Why does the Chief Secretary leave himself in the position of having to improvise, as he himself said, to the best of his ability—uttering some stuttering, rambling explanation of the Clause? It would be far more valuable if he prepared his case properly, and prepared a brief, and was able to tell the Committee what the Clause does, what it is intended to do, and what the substance of it is—in other words, if he prepared a short, intelligent statement which took the form either of a White Paper or of an explanatory memorandum.

Is it too much to ask the Chief Secretary to take the trouble to do that for the benefit of the Committee? I hope that before we come to Clauses 18, 19 and 20, which are even more complicated, the Chief Secretary and his colleagues on the Treasury Bench will take note of that suggestion, because it really is very difficult for people to understand these complicated measures in the Finance Bill, measures dealing with miscellaneous Amendments to the law and with references and cross-references to earlier enactments and earlier Income Tax Acts and all kinds of other Acts. Something is required of the nature of a precise statement equivalent to the White Paper on Clauses 9 to 15. Surely it is not too much to ask the Treasury to do this.
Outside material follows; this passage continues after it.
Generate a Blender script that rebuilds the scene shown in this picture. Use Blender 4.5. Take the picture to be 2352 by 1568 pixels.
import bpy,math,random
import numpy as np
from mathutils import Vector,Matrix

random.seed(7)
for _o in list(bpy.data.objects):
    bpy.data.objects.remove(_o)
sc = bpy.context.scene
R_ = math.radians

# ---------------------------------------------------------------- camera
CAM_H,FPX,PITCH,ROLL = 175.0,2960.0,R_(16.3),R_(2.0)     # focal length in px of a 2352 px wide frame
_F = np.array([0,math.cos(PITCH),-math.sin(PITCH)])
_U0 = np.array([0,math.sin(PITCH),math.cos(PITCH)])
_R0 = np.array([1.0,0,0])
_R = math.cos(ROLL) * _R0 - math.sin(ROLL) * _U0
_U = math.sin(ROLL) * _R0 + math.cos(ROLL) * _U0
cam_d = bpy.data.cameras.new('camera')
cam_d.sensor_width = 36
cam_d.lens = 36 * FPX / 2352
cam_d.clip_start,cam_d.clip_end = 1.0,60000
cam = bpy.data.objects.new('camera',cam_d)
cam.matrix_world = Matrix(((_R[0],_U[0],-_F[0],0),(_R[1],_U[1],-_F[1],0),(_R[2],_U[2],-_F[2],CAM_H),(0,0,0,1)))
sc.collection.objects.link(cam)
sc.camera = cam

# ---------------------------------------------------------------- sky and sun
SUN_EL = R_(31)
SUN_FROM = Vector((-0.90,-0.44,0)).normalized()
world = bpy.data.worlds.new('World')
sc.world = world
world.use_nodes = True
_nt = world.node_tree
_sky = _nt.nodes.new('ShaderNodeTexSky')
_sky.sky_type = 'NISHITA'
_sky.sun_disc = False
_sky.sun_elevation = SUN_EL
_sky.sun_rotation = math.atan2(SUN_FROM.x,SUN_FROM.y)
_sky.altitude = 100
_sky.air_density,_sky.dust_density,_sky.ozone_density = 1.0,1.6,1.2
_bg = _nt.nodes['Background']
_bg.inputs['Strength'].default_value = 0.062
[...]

Was the apparent refusal to do it—or the neglect to do it—on this occasion intended to make it more difficult for Members of the Opposition—[HON. MEMBERS: "Where are they?"]—to do their duty in criticising these Clauses? It is not night that we should be asked to deal with complicated Clauses like this at this hour of the night without some far more intelligent explanation of their object and purpose than we have yet had.

Question put and agreed to.

Clause ordered to stand part of the Bill.